◆ AIM OF THE TASK: Below are entries. Reproduce exactly the lines between the line holding "The Blender Python" and the line holding "return g.add(v, f)", inclusive, and only those.

(Scenes as source code)
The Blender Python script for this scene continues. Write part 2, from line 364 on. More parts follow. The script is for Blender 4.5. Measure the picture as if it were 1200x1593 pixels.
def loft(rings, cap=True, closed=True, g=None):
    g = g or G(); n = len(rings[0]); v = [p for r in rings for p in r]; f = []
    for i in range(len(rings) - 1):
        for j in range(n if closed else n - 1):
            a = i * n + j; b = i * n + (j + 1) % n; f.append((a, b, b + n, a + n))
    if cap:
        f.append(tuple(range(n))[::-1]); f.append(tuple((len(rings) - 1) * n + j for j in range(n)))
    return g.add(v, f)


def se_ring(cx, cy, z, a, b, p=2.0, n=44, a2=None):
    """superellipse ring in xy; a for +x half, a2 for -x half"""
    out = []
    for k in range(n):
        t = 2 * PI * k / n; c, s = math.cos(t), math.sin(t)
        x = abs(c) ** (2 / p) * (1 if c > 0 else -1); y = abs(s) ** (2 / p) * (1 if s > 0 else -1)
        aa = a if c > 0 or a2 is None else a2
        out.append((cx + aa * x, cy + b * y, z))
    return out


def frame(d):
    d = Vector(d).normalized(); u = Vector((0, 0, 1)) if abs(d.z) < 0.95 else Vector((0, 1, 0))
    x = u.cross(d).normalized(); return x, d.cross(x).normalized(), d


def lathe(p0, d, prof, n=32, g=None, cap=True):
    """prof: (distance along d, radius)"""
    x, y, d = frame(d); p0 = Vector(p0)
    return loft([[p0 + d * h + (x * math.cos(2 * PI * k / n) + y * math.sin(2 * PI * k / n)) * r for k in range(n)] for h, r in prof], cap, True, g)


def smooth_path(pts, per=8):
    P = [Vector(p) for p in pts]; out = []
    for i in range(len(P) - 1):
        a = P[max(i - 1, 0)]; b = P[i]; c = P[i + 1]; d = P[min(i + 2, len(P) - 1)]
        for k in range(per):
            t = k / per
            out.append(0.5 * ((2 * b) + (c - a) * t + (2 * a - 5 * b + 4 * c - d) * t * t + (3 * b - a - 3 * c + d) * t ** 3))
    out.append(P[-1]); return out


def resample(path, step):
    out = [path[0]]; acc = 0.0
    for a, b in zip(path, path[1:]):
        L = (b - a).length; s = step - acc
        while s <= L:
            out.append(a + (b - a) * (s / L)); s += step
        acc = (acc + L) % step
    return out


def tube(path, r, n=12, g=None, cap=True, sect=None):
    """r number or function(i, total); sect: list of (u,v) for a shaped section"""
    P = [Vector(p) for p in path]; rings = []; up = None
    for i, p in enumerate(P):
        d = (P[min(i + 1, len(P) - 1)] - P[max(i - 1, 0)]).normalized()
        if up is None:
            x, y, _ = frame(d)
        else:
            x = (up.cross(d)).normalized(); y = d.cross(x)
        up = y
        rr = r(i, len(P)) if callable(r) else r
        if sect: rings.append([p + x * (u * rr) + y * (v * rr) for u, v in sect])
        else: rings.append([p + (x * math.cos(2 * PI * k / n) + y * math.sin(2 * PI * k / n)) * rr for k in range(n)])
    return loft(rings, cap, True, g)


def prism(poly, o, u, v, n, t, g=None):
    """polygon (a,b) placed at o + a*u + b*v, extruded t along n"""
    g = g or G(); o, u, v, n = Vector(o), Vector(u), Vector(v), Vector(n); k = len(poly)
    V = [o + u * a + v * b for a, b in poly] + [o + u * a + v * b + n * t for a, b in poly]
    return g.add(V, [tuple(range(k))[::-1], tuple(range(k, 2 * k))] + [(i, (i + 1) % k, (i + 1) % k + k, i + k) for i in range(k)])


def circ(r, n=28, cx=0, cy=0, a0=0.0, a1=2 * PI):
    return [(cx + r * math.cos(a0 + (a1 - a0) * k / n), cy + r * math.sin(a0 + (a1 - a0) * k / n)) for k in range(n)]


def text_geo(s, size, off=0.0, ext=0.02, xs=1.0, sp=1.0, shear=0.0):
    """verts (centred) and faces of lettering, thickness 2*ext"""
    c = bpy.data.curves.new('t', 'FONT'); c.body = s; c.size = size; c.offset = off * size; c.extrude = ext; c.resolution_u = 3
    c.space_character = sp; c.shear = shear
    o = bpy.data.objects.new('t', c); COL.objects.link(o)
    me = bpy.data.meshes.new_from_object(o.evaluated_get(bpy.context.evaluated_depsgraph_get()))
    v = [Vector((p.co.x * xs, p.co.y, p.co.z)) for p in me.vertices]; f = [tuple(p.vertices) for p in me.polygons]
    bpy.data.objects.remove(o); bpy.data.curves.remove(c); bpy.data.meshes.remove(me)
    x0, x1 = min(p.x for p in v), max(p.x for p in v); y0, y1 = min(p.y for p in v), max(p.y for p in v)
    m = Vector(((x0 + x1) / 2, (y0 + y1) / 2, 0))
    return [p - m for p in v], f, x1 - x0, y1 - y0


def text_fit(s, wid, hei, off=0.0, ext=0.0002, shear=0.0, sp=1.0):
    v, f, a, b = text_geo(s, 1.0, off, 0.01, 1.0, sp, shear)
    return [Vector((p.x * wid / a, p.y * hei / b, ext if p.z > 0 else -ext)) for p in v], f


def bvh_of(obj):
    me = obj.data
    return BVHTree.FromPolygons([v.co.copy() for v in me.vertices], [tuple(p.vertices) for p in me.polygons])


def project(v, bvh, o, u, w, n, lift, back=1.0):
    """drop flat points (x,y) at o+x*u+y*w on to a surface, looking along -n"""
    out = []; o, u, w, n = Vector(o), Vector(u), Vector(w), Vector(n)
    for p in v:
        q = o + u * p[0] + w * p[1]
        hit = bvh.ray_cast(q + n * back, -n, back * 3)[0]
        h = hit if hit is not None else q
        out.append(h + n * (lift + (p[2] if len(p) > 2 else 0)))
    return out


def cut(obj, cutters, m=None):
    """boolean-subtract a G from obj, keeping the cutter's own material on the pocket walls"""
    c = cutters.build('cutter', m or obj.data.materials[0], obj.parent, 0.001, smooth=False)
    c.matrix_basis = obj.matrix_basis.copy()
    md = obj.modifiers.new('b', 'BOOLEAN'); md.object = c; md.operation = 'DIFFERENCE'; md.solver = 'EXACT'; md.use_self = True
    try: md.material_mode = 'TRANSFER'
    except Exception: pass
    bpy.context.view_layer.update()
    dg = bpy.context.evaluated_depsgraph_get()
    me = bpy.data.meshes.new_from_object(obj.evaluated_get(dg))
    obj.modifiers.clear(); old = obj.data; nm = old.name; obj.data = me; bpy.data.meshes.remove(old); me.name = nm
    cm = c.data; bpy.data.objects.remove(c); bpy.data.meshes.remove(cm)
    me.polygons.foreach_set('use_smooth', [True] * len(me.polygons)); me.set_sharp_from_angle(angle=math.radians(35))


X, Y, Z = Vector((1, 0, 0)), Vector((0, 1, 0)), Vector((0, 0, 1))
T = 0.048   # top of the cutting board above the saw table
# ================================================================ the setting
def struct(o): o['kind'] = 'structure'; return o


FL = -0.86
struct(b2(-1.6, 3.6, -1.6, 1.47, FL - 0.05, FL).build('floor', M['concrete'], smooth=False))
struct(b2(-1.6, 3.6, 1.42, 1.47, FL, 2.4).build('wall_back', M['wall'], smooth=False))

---

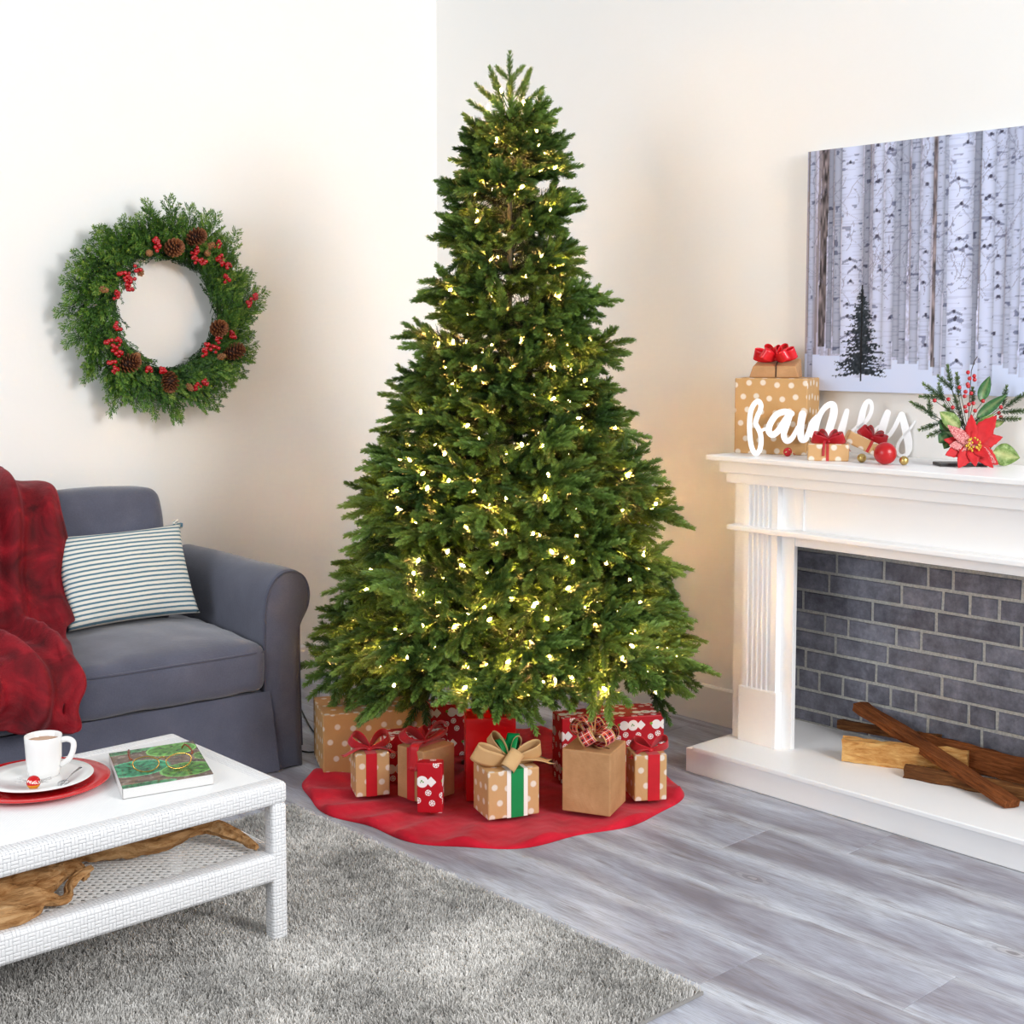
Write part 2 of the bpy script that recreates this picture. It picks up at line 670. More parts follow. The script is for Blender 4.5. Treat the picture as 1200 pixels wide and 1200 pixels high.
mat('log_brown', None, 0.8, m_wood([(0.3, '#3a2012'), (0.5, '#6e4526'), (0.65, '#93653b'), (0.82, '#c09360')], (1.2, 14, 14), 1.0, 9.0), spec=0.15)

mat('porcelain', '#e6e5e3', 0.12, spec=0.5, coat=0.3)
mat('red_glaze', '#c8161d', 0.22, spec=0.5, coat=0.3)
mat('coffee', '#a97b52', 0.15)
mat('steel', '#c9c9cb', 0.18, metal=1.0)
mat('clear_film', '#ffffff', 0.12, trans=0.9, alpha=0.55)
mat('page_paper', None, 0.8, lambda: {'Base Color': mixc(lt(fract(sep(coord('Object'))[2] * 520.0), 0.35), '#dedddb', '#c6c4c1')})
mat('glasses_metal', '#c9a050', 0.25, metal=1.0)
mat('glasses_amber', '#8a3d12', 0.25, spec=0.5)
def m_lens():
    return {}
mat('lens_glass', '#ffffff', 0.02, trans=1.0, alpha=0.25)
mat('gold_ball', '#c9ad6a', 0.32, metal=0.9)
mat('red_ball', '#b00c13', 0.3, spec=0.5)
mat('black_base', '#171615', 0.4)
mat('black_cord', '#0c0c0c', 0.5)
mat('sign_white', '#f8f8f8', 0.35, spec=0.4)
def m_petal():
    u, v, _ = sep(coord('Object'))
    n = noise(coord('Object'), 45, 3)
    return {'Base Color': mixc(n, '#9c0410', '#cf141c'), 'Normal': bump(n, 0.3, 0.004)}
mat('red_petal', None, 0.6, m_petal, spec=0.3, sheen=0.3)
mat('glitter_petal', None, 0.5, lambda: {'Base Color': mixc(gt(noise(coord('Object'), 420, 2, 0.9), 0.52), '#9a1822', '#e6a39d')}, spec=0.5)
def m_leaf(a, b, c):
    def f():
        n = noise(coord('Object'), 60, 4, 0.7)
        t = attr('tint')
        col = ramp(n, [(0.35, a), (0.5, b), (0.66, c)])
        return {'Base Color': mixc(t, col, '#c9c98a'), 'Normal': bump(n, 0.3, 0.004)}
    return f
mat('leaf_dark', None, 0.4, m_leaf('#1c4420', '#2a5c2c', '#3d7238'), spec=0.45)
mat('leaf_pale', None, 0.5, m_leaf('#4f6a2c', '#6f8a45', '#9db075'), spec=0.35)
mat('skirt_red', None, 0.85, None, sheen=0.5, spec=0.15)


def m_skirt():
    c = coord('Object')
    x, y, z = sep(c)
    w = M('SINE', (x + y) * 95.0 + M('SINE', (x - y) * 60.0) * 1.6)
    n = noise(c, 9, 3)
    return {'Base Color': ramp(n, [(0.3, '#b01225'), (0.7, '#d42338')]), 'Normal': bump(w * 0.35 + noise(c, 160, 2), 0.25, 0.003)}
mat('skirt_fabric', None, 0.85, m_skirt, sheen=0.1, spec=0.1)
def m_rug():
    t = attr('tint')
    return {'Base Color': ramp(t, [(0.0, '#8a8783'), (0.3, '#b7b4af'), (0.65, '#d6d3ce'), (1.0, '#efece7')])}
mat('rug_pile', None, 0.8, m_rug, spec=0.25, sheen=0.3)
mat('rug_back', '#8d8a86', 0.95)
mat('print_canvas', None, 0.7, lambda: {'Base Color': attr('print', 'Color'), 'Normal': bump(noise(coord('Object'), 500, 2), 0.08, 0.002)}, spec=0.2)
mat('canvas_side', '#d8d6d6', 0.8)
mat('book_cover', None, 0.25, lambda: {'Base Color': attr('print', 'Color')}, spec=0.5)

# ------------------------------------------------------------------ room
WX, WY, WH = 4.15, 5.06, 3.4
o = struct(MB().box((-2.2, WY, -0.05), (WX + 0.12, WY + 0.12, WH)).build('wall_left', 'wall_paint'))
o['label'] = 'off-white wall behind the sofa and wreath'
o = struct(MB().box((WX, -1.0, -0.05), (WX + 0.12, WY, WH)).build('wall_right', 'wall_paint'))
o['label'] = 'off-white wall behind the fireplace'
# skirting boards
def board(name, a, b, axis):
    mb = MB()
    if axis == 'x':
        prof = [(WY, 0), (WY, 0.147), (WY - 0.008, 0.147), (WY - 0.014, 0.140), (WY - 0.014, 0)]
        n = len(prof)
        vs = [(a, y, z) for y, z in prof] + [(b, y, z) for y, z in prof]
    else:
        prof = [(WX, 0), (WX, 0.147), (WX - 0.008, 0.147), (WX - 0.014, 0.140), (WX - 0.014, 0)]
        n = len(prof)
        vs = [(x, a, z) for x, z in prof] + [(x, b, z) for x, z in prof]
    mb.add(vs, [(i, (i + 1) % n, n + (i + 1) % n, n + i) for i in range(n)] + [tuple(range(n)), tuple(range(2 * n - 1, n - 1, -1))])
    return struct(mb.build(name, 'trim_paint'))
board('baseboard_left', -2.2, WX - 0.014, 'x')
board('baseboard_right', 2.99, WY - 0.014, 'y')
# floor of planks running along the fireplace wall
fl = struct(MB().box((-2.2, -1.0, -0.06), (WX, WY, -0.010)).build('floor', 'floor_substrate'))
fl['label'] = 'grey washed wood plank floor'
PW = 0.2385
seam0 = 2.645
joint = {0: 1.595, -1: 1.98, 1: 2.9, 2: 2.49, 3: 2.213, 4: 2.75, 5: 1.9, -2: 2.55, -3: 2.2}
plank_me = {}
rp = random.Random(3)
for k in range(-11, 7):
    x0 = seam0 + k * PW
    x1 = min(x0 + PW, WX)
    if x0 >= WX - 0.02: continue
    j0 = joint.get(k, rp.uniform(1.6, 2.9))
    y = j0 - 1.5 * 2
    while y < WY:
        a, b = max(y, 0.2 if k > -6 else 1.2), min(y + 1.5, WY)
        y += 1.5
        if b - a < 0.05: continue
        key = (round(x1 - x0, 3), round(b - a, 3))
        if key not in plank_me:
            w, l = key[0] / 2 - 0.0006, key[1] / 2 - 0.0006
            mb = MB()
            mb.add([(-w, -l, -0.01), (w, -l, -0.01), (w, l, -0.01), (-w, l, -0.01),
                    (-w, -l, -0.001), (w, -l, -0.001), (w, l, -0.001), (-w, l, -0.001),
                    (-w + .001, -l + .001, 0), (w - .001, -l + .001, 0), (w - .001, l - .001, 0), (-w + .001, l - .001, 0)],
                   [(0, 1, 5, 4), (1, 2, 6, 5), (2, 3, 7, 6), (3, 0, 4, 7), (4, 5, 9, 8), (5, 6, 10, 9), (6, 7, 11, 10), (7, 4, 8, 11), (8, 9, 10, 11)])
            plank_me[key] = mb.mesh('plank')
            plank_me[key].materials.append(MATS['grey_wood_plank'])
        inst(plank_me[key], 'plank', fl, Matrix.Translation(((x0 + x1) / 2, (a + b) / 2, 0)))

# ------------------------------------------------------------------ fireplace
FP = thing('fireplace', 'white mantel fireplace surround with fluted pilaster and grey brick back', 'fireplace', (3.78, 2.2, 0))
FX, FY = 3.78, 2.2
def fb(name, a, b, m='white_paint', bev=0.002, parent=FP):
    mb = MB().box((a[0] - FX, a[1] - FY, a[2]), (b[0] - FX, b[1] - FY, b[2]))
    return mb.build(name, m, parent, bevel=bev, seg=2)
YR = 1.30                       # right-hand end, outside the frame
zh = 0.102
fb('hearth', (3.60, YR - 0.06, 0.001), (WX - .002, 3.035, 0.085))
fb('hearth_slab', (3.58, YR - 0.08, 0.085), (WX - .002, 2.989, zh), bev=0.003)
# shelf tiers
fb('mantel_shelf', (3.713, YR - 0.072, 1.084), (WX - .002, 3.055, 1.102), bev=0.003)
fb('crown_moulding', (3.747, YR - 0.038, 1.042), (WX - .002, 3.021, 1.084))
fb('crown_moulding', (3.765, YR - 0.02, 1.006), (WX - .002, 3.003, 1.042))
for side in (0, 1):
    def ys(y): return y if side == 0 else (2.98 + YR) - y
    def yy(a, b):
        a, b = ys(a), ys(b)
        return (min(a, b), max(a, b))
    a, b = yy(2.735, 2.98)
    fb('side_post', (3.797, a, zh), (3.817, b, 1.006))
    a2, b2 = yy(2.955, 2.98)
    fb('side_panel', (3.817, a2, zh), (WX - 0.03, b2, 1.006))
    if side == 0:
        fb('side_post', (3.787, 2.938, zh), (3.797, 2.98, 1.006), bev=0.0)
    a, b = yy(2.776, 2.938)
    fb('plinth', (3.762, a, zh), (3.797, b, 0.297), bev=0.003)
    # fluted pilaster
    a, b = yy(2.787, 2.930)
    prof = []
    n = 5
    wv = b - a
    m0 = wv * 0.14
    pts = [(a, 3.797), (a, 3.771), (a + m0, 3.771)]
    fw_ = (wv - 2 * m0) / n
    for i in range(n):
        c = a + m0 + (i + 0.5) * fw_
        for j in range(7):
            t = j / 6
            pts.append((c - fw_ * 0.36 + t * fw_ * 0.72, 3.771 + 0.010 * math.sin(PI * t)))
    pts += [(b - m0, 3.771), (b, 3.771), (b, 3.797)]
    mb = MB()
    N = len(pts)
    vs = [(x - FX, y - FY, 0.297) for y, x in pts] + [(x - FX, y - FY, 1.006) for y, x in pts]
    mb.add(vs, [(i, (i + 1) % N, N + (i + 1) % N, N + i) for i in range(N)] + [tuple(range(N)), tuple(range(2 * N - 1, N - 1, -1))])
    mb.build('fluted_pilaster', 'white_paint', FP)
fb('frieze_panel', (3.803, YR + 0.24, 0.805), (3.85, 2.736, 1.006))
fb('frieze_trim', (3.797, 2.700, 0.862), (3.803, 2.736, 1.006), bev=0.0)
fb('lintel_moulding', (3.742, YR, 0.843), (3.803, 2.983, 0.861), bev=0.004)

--

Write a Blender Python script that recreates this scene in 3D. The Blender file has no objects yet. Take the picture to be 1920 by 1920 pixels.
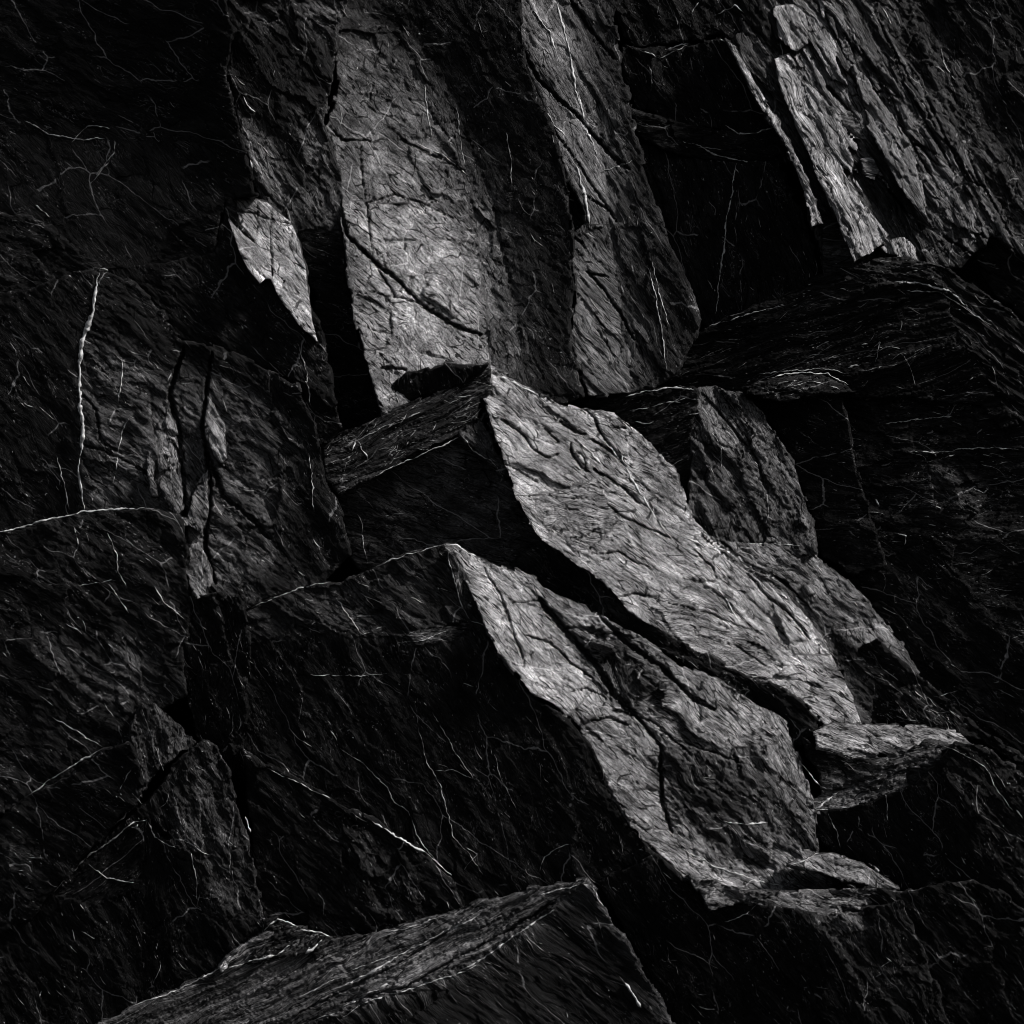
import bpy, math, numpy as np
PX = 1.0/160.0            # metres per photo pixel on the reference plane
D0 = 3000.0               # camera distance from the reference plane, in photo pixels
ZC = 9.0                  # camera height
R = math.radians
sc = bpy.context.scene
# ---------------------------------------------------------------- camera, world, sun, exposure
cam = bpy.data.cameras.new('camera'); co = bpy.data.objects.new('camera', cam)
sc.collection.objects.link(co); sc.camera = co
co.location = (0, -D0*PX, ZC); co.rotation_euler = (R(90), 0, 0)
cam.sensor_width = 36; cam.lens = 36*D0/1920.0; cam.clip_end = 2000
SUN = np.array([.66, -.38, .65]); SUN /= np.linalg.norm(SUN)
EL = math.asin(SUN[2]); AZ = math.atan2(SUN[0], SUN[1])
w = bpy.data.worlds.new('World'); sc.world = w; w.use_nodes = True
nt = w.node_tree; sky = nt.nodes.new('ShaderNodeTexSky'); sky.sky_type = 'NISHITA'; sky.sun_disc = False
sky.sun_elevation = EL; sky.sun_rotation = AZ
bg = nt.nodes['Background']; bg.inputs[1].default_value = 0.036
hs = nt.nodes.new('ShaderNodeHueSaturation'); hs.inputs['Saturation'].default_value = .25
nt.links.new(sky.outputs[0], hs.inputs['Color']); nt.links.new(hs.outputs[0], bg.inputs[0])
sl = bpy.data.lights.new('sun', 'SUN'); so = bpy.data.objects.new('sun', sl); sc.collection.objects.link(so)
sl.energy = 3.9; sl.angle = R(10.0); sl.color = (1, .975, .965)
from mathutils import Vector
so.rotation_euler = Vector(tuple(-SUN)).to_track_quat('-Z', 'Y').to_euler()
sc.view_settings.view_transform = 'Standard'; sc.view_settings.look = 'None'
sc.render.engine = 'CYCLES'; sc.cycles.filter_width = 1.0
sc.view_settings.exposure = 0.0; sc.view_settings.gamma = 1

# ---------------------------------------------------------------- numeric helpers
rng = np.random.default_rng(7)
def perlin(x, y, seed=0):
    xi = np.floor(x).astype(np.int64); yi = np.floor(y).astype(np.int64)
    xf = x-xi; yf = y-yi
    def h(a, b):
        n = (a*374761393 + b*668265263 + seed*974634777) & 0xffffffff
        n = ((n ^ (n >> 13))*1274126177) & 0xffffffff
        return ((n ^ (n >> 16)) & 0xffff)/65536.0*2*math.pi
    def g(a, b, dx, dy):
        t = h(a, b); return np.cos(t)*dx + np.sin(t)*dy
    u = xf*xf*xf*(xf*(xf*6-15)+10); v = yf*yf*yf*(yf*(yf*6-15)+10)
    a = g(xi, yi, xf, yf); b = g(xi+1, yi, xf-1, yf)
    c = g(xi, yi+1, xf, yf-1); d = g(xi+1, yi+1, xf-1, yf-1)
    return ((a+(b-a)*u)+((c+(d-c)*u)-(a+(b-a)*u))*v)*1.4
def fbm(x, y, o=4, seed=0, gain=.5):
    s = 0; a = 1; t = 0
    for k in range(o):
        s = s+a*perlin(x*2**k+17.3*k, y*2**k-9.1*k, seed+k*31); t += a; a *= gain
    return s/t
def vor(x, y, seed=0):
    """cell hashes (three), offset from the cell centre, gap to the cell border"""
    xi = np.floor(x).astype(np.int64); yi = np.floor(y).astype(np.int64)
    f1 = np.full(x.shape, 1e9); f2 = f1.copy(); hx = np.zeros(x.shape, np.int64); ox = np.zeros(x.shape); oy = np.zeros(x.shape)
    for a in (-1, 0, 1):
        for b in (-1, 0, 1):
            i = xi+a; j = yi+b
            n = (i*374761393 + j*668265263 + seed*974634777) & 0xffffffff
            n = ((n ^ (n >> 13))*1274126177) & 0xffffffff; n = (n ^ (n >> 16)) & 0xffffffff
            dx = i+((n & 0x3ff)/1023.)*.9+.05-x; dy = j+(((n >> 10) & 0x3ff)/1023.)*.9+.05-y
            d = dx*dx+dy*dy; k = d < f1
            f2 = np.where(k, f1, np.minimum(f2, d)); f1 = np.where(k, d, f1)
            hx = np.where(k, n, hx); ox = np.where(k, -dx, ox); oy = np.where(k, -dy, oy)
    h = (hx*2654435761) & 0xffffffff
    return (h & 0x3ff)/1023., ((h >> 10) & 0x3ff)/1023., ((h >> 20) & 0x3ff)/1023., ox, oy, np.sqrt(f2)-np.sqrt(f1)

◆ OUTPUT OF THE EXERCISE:
The Blender Python script for this scene continues. Write part 2, from line 364 on. More parts follow. The script is for Blender 4.5. Measure the picture as if it were 1200x1593 pixels.
def loft(rings, cap=True, closed=True, g=None):
    g = g or G(); n = len(rings[0]); v = [p for r in rings for p in r]; f = []
    for i in range(len(rings) - 1):
        for j in range(n if closed else n - 1):
            a = i * n + j; b = i * n + (j + 1) % n; f.append((a, b, b + n, a + n))
    if cap:
        f.append(tuple(range(n))[::-1]); f.append(tuple((len(rings) - 1) * n + j for j in range(n)))
    return g.add(v, f)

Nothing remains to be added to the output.